En las últimas semanas de 1847, vieron la luz en Copenhague estos «discursos edificantes», que buscaban explorar el fondo más profundo en el que se asienta el cristianismo: Dios como amor absoluto.
La aventura era temeraria. Más aún, todo indicaba que estaba condenada al fracaso, pues se necesitan fuerzas por encima de lo humano para aprehender adecuadamente la esencia del amor. En el fondo, frente a la filosofía idealista y a sus derivaciones (materialismo, nihilismo, vitalismos de todo tipo), se trataba de convertir la teología en filosofía primera. En este sentido, la empresa era imposible, puesto que decir algo sensato sobre Dios, o lo que es lo mismo, sobre la trascendencia, es negarlo radicalmente.

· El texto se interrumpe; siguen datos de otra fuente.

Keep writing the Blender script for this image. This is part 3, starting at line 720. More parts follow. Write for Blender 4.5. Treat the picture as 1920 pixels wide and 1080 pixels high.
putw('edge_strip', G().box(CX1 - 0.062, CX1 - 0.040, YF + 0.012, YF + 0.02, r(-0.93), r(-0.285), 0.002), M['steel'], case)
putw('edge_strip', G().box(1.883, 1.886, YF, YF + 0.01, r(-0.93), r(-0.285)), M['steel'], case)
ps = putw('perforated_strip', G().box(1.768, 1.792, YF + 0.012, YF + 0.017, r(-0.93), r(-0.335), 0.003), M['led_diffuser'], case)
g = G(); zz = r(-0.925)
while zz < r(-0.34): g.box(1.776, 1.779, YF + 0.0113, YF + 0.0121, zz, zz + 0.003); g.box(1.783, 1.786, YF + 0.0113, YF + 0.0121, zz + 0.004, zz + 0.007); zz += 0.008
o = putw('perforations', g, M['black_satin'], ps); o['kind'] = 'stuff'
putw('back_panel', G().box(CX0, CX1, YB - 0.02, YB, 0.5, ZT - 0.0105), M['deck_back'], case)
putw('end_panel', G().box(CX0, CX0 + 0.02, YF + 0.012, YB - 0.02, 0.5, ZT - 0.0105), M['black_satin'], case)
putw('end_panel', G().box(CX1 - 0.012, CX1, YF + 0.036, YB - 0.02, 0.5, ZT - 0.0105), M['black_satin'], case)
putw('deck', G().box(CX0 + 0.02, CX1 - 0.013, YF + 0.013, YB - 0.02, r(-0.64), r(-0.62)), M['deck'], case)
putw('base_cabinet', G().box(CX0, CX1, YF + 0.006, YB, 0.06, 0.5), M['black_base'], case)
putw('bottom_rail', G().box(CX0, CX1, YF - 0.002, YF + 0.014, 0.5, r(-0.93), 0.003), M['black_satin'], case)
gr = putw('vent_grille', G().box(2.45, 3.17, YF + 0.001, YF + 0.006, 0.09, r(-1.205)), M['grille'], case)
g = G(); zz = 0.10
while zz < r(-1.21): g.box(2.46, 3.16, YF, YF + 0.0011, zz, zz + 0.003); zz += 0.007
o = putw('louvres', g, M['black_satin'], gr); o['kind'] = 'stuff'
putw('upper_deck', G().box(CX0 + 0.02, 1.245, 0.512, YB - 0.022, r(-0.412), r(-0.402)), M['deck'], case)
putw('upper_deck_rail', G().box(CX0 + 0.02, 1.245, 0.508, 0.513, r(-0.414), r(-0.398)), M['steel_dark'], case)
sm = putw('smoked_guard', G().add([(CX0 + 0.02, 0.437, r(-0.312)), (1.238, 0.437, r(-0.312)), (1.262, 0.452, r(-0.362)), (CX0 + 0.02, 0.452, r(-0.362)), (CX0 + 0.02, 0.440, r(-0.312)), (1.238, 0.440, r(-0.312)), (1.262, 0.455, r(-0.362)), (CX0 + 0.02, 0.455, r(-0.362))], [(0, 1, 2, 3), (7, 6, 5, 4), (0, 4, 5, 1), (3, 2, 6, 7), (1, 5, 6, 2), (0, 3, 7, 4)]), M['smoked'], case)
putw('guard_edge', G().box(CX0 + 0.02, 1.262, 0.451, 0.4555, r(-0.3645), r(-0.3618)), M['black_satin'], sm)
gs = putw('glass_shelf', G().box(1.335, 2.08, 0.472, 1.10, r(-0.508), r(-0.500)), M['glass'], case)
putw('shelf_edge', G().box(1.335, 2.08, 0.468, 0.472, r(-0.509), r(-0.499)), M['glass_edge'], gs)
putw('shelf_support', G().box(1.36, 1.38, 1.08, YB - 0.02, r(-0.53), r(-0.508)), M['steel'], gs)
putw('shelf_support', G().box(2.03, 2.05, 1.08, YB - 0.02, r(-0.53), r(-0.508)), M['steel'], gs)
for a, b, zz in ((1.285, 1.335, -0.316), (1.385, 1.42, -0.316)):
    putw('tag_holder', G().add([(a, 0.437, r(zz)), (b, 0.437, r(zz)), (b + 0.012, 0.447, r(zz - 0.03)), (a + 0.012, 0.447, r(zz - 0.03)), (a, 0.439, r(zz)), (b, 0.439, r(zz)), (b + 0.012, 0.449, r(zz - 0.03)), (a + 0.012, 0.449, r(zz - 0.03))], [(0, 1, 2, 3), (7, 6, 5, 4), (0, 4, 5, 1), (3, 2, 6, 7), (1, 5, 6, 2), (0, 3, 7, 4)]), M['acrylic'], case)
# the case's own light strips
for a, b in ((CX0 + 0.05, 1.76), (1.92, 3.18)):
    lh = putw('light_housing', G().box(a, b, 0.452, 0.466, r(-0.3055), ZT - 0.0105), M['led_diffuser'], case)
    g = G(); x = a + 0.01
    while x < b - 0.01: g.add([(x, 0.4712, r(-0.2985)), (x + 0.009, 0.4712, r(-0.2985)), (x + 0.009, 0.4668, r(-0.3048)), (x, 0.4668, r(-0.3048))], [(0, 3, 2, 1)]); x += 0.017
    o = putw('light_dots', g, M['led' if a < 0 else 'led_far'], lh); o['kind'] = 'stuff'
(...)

Y sin embargo, la existencia humana puede, de algún modo misterioso, participar de la trascendencia a través del amor, ámbito por completo distinto del mundo, el tiempo y las vicisitudes egoístas en las que se mueve la vida de los hombres
. En último término, sólo hay una alternativa: vivir la existencia de espaldas o delante de la eternidad. Y quien se atreve a vivir ante Dios experimentará en su espíritu, aún de manera deficiente, el exceso de amor que lo rodea, en el que se mueve y por el que existe.